_Required work_
Return all of the data exactly as written, without the pictures.

_Data extract_
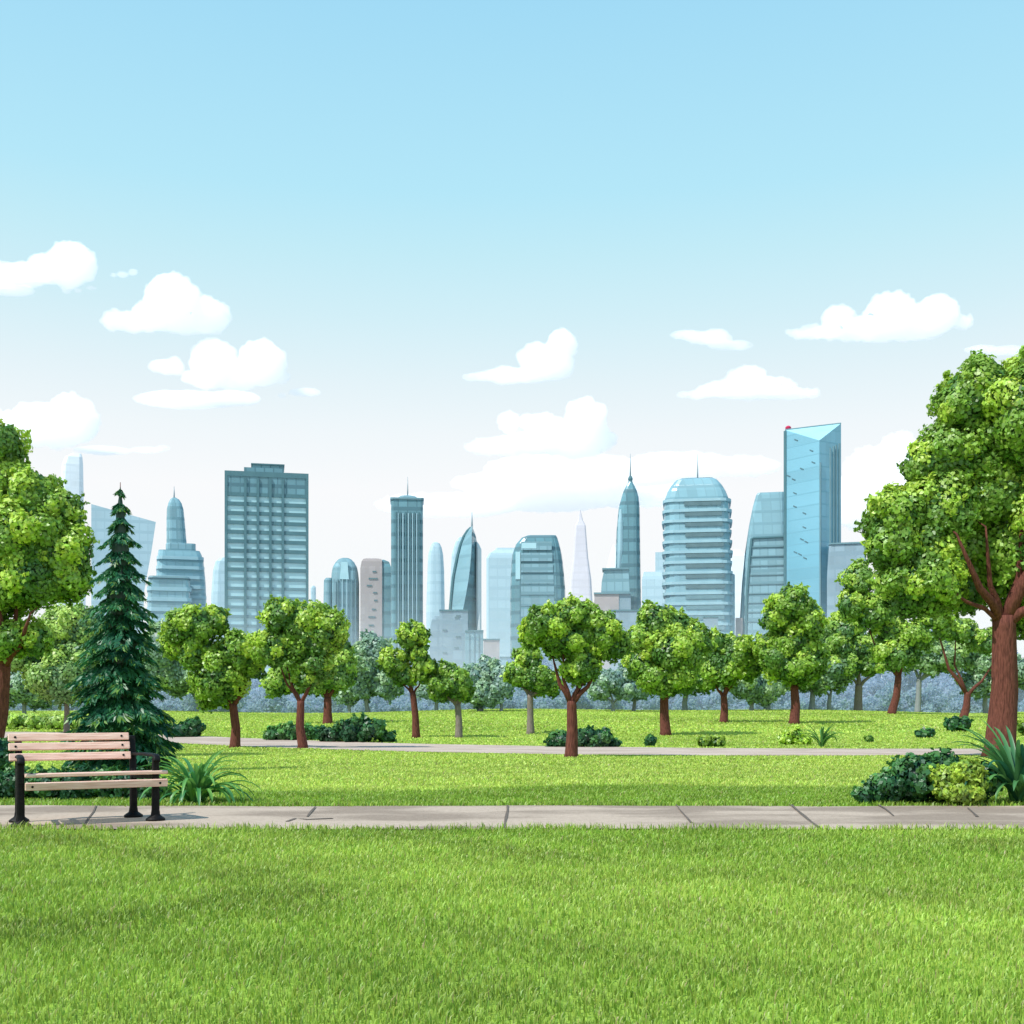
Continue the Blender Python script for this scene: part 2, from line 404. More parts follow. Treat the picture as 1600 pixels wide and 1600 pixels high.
far_path = strip('footpath', list(zip(NX, FX)), NYe, FYe, .03, CONC2, rows=6)
def on_far_path(x, y):
    return (y > np.interp(x, NX, NYe)) & (y < np.interp(x, FX, FYe))
def on_near_path(x, y):
    return (y > near_edge(x)) & (y < far_edge(x))

def grass():
    V, LP, SZ, C = [], [], [], []; nv = 0
    # (y0, y1, blades per m2, height, width)
    for y0, y1, den, h, w in ((3.2, 5.5, 5200, .050, .0055), (5.5, 8, 3600, .052, .007), (8, 10.2, 2800, .055, .009), (12.1, 16, 1300, .055, .013),
                              (16, 24, 520, .06, .02), (24, 38, 190, .065, .034), (38, 62, 60, .08, .06), (62, 118, 26, .11, .10)):
        xm = .50 * y1 + .6
        n = int(den * (y1 - y0) * 2 * xm)
        x = rng.uniform(-xm, xm, n); y = rng.uniform(y0, y1, n)
        k = (np.abs(x) < .5 * y + .7) & ~on_near_path(x, y + rng.normal(scale=.028, size=n) + np.where(y < 11, -1, 1) * .06 * np.maximum(0, np.sin(x * 2.9 + np.sin(x * 7.1)))) & ~on_far_path(x, y)
        x, y = x[k], y[k]; n = len(x)
        edge = np.minimum(np.abs(y - near_edge(x)), np.abs(y - far_edge(x)))
        tuft = .5 + .5 * np.sin(x * 3.1 + 1.3 * np.sin(y * 2.3)) * np.sin(y * 4.3 + np.sin(x * 1.7))
        hh = h * rng.uniform(.5, 1.15, n) * (.85 + .3 * tuft) * np.where(edge < .07, 1.5, 1)
        a = rng.uniform(0, 2 * math.pi, n); ln = rng.uniform(.1, .75, n)
        t = np.stack([np.cos(a), np.sin(a), 0 * a], 1); sd = np.stack([-np.sin(a + .5), np.cos(a + .5), 0 * a], 1)
        b = np.stack([x, y, G(x, y) - .004], 1); up = np.array([0, 0, 1.])
        ww = (w * rng.uniform(.7, 1.3, n))[:, None]; H1 = hh[:, None]; l1 = ln[:, None]
        q = np.stack([b - sd * ww / 2, b + sd * ww / 2, b + sd * ww * .4 + up * H1 * .6 + t * H1 * l1 * .3, b - sd * ww * .4 + up * H1 * .6 + t * H1 * l1 * .3,
                      b + up * H1 * (1 - .3 * l1) + t * H1 * l1], 1)
        # turf tone: deeper green along both sides of the near path, paler green beyond it
        border = 15.2 + .9 * np.sin(x * .42 + .5) + .35 * np.sin(x * 1.3)
        f = 1 / (1 + np.exp(-(y - border) / .12))
        f = np.where(y < 10.5, .24 + .16 * np.sin(x * .8 + y * 1.1), f)
        f = f - np.clip((y - 24) / 6, 0, 1) * .15 * (1 + np.sin(x * .3 + y * .21))
        c = np.array((.240, .370, .050)) * (1 - f[:, None]) + np.array((.490, .610, .120)) * f[:, None]
        c = c * (1 + .10 * np.sin(x * .16 + 1.1 * np.sin(y * .07)) * np.sin(y * .21 + .8 * np.sin(x * .05)))[:, None]
        c = c * (1 + .13 * np.sin(x * 2.7 + 1.9 * np.sin(y * 1.3)) * np.sin(y * 3.3 + 1.4 * np.sin(x * .9)) - .16 * (np.sin(x * 1.3 + 3 * np.sin(y * .8 + x * .3)) > .86) * (y < 10.5))[:, None]
        c = c * rng.uniform(.7, 1.25, (n, 1)) * (1 + rng.normal(scale=.06, size=(n, 3)))
        dry = rng.uniform(size=n) < .03
        c[dry] = np.array((.38, .34, .14))
        V.append(q.reshape(-1, 3)); C.append(np.repeat(np.clip(c, .005, .9), 5, 0))
        i = nv + 5 * np.arange(n)
        LP.append(np.stack([i, i + 1, i + 2, i + 3, i + 3, i + 2, i + 4], 1).ravel()); SZ.append(np.tile([4, 3], n)); nv += 5 * n
    o = np_mesh('grass', np.concatenate(V), np.concatenate(LP), np.concatenate(SZ), np.concatenate(C), BLADE)
    tag(o, 'short mown green lawn grass on both sides of the paths', 'grass', kind='stuff')
grass()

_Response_
Continue the Blender Python script for this scene: part 2, from line 404. More parts follow. Treat the picture as 1600 pixels wide and 1600 pixels high.
far_path = strip('footpath', list(zip(NX, FX)), NYe, FYe, .03, CONC2, rows=6)
def on_far_path(x, y):
    return (y > np.interp(x, NX, NYe)) & (y < np.interp(x, FX, FYe))
def on_near_path(x, y):
    return (y > near_edge(x)) & (y < far_edge(x))

def grass():
    V, LP, SZ, C = [], [], [], []; nv = 0
    # (y0, y1, blades per m2, height, width)
    for y0, y1, den, h, w in ((3.2, 5.5, 5200, .050, .0055), (5.5, 8, 3600, .052, .007), (8, 10.2, 2800, .055, .009), (12.1, 16, 1300, .055, .013),
                              (16, 24, 520, .06, .02), (24, 38, 190, .065, .034), (38, 62, 60, .08, .06), (62, 118, 26, .11, .10)):
        xm = .50 * y1 + .6
        n = int(den * (y1 - y0) * 2 * xm)
        x = rng.uniform(-xm, xm, n); y = rng.uniform(y0, y1, n)
        k = (np.abs(x) < .5 * y + .7) & ~on_near_path(x, y + rng.normal(scale=.028, size=n) + np.where(y < 11, -1, 1) * .06 * np.maximum(0, np.sin(x * 2.9 + np.sin(x * 7.1)))) & ~on_far_path(x, y)
        x, y = x[k], y[k]; n = len(x)
        edge = np.minimum(np.abs(y - near_edge(x)), np.abs(y - far_edge(x)))
        tuft = .5 + .5 * np.sin(x * 3.1 + 1.3 * np.sin(y * 2.3)) * np.sin(y * 4.3 + np.sin(x * 1.7))
        hh = h * rng.uniform(.5, 1.15, n) * (.85 + .3 * tuft) * np.where(edge < .07, 1.5, 1)
        a = rng.uniform(0, 2 * math.pi, n); ln = rng.uniform(.1, .75, n)
        t = np.stack([np.cos(a), np.sin(a), 0 * a], 1); sd = np.stack([-np.sin(a + .5), np.cos(a + .5), 0 * a], 1)
        b = np.stack([x, y, G(x, y) - .004], 1); up = np.array([0, 0, 1.])
        ww = (w * rng.uniform(.7, 1.3, n))[:, None]; H1 = hh[:, None]; l1 = ln[:, None]
        q = np.stack([b - sd * ww / 2, b + sd * ww / 2, b + sd * ww * .4 + up * H1 * .6 + t * H1 * l1 * .3, b - sd * ww * .4 + up * H1 * .6 + t * H1 * l1 * .3,
                      b + up * H1 * (1 - .3 * l1) + t * H1 * l1], 1)
        # turf tone: deeper green along both sides of the near path, paler green beyond it
        border = 15.2 + .9 * np.sin(x * .42 + .5) + .35 * np.sin(x * 1.3)
        f = 1 / (1 + np.exp(-(y - border) / .12))
        f = np.where(y < 10.5, .24 + .16 * np.sin(x * .8 + y * 1.1), f)
        f = f - np.clip((y - 24) / 6, 0, 1) * .15 * (1 + np.sin(x * .3 + y * .21))
        c = np.array((.240, .370, .050)) * (1 - f[:, None]) + np.array((.490, .610, .120)) * f[:, None]
        c = c * (1 + .10 * np.sin(x * .16 + 1.1 * np.sin(y * .07)) * np.sin(y * .21 + .8 * np.sin(x * .05)))[:, None]
        c = c * (1 + .13 * np.sin(x * 2.7 + 1.9 * np.sin(y * 1.3)) * np.sin(y * 3.3 + 1.4 * np.sin(x * .9)) - .16 * (np.sin(x * 1.3 + 3 * np.sin(y * .8 + x * .3)) > .86) * (y < 10.5))[:, None]
        c = c * rng.uniform(.7, 1.25, (n, 1)) * (1 + rng.normal(scale=.06, size=(n, 3)))
        dry = rng.uniform(size=n) < .03
        c[dry] = np.array((.38, .34, .14))
        V.append(q.reshape(-1, 3)); C.append(np.repeat(np.clip(c, .005, .9), 5, 0))
        i = nv + 5 * np.arange(n)
        LP.append(np.stack([i, i + 1, i + 2, i + 3, i + 3, i + 2, i + 4], 1).ravel()); SZ.append(np.tile([4, 3], n)); nv += 5 * n
    o = np_mesh('grass', np.concatenate(V), np.concatenate(LP), np.concatenate(SZ), np.concatenate(C), BLADE)
    tag(o, 'short mown green lawn grass on both sides of the paths', 'grass', kind='stuff')
grass()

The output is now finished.